Stated task:
What do the lines from the top of the data through the line with "m = MB(); m.box(-15, 13, 2.5, 39, -.05, 0);" say? Quote them exactly and include both ends.

Dataset section:
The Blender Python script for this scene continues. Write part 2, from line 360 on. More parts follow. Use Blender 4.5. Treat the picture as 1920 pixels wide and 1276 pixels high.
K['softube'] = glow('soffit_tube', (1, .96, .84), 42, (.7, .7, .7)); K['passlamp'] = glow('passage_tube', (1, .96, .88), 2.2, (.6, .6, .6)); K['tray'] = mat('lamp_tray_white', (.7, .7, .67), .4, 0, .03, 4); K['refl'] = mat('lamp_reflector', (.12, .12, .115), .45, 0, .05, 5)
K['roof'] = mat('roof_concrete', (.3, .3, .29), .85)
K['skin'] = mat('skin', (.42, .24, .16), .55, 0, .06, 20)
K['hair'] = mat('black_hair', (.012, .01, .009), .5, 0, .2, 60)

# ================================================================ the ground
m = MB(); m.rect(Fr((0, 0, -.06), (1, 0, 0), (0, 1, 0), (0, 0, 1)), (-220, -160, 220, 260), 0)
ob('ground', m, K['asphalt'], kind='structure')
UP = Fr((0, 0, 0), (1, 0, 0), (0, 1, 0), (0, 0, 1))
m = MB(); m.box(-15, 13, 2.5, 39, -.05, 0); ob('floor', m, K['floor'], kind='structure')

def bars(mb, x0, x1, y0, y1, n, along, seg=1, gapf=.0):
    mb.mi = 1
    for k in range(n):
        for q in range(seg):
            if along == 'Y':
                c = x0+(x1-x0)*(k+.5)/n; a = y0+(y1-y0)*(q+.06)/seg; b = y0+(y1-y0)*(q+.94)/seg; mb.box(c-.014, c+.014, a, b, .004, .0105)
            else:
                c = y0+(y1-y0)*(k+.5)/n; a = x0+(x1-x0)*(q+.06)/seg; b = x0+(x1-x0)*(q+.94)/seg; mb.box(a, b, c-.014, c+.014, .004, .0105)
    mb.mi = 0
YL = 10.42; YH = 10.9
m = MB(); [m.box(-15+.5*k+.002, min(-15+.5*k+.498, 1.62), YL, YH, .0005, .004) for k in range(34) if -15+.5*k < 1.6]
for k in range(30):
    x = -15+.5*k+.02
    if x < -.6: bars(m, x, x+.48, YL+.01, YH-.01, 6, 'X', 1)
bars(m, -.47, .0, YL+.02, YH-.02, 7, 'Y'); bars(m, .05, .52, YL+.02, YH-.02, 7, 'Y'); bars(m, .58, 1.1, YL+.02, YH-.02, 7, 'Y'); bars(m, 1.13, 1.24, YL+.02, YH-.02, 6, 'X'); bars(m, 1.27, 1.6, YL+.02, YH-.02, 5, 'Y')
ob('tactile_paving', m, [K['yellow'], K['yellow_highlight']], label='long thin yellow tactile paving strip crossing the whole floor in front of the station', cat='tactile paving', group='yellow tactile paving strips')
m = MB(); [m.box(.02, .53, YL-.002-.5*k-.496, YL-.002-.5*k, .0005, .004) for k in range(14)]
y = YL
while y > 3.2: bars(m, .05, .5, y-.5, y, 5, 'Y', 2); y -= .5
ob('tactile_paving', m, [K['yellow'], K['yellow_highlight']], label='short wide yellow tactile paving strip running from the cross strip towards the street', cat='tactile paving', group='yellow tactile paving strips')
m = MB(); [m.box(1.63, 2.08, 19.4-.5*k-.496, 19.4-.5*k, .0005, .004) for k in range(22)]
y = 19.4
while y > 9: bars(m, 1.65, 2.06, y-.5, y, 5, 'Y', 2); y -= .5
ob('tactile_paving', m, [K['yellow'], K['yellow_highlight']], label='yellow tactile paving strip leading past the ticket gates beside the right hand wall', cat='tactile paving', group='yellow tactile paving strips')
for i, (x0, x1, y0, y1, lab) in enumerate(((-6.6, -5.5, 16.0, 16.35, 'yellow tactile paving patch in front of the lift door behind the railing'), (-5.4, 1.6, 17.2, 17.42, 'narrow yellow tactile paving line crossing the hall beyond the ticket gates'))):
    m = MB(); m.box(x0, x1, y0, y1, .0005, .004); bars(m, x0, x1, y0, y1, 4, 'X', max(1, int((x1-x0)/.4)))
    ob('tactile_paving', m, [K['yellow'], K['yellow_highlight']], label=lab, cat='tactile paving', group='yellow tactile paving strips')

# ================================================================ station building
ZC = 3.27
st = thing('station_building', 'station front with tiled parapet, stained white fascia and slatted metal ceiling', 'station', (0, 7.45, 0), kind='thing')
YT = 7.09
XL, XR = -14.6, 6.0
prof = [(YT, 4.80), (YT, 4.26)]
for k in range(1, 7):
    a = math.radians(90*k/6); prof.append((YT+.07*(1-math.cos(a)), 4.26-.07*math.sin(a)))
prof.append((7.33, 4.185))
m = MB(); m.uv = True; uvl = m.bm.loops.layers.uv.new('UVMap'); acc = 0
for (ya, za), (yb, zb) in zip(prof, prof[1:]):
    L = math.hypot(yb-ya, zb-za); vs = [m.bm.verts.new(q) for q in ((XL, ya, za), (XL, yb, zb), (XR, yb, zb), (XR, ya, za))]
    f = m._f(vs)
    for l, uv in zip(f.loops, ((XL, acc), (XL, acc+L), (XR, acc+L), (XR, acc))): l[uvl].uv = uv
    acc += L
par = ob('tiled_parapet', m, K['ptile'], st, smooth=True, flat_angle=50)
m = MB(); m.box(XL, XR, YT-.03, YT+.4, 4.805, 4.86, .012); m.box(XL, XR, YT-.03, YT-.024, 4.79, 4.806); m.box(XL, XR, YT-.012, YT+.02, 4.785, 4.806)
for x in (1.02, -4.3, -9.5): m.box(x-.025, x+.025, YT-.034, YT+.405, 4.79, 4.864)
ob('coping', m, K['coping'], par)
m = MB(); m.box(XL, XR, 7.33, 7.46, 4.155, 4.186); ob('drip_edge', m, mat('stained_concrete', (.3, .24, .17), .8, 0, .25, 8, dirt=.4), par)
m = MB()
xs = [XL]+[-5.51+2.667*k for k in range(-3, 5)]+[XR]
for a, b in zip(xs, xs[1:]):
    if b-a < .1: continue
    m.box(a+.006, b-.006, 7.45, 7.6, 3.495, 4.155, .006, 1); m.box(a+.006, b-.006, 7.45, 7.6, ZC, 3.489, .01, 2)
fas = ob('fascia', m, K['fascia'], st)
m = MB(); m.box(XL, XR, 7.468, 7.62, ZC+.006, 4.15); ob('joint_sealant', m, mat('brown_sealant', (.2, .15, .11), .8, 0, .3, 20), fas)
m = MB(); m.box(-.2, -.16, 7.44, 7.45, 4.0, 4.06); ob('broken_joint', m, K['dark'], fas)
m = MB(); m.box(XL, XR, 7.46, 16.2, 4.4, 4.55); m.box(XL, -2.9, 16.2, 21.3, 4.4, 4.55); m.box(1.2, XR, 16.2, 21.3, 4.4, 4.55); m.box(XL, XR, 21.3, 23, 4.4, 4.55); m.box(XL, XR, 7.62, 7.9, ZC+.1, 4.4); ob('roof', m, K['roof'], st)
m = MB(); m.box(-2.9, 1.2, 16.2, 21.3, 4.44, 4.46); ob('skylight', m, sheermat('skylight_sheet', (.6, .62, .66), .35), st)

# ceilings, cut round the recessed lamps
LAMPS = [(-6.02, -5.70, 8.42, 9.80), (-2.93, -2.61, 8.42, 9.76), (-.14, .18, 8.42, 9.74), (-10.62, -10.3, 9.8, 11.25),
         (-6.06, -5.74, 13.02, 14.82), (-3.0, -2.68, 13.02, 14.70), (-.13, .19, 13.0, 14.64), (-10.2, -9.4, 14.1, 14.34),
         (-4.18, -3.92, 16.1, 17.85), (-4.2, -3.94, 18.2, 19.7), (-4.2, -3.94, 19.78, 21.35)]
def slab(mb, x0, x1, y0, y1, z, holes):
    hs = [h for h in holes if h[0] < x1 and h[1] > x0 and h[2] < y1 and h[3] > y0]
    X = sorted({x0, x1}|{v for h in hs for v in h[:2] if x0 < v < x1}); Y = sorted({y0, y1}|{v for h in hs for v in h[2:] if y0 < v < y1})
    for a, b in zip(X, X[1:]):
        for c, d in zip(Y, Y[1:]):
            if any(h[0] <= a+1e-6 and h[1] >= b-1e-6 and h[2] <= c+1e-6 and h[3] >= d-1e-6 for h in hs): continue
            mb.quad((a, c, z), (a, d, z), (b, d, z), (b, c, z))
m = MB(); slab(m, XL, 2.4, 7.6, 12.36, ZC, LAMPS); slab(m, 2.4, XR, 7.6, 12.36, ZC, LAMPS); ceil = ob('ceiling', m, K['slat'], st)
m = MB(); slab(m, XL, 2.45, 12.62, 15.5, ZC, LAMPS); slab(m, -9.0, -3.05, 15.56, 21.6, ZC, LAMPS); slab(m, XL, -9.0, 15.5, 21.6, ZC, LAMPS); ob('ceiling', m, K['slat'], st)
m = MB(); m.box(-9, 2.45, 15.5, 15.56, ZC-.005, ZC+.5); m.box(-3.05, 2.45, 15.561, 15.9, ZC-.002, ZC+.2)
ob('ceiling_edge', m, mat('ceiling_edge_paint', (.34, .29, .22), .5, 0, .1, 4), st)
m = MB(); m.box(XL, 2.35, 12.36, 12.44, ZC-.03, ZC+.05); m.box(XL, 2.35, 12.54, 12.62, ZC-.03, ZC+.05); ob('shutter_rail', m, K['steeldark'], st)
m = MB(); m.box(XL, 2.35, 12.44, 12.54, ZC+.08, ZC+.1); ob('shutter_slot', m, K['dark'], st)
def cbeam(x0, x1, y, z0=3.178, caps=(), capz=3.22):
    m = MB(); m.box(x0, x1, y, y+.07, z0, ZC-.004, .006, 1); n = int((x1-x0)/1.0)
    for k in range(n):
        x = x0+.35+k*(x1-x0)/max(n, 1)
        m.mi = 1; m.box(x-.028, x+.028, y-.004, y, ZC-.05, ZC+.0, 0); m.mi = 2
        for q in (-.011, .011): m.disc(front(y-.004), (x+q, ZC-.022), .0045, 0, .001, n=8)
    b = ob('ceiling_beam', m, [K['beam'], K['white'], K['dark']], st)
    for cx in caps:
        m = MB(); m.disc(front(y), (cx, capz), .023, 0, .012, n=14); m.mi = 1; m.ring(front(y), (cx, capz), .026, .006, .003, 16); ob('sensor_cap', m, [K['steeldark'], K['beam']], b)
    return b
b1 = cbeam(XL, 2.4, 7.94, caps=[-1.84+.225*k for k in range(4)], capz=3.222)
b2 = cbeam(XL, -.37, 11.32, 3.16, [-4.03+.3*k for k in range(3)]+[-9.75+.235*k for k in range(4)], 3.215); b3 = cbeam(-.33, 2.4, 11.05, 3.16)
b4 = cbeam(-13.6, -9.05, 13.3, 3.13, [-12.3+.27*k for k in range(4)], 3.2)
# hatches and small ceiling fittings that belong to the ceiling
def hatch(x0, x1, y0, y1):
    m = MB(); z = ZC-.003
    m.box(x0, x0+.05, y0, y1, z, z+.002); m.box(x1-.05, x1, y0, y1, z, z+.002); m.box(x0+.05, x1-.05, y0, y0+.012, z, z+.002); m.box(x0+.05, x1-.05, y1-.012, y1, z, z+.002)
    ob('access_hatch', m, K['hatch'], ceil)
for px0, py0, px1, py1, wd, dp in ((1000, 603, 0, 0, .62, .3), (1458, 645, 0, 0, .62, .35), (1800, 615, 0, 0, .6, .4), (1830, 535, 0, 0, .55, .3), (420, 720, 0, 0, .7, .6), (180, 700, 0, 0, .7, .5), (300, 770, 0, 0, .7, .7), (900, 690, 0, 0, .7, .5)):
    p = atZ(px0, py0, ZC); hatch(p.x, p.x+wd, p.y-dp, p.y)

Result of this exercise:
The Blender Python script for this scene continues. Write part 2, from line 360 on. More parts follow. Use Blender 4.5. Treat the picture as 1920 pixels wide and 1276 pixels high.
K['softube'] = glow('soffit_tube', (1, .96, .84), 42, (.7, .7, .7)); K['passlamp'] = glow('passage_tube', (1, .96, .88), 2.2, (.6, .6, .6)); K['tray'] = mat('lamp_tray_white', (.7, .7, .67), .4, 0, .03, 4); K['refl'] = mat('lamp_reflector', (.12, .12, .115), .45, 0, .05, 5)
K['roof'] = mat('roof_concrete', (.3, .3, .29), .85)
K['skin'] = mat('skin', (.42, .24, .16), .55, 0, .06, 20)
K['hair'] = mat('black_hair', (.012, .01, .009), .5, 0, .2, 60)

# ================================================================ the ground
m = MB(); m.rect(Fr((0, 0, -.06), (1, 0, 0), (0, 1, 0), (0, 0, 1)), (-220, -160, 220, 260), 0)
ob('ground', m, K['asphalt'], kind='structure')
UP = Fr((0, 0, 0), (1, 0, 0), (0, 1, 0), (0, 0, 1))
m = MB(); m.box(-15, 13, 2.5, 39, -.05, 0); ob('floor', m, K['floor'], kind='structure')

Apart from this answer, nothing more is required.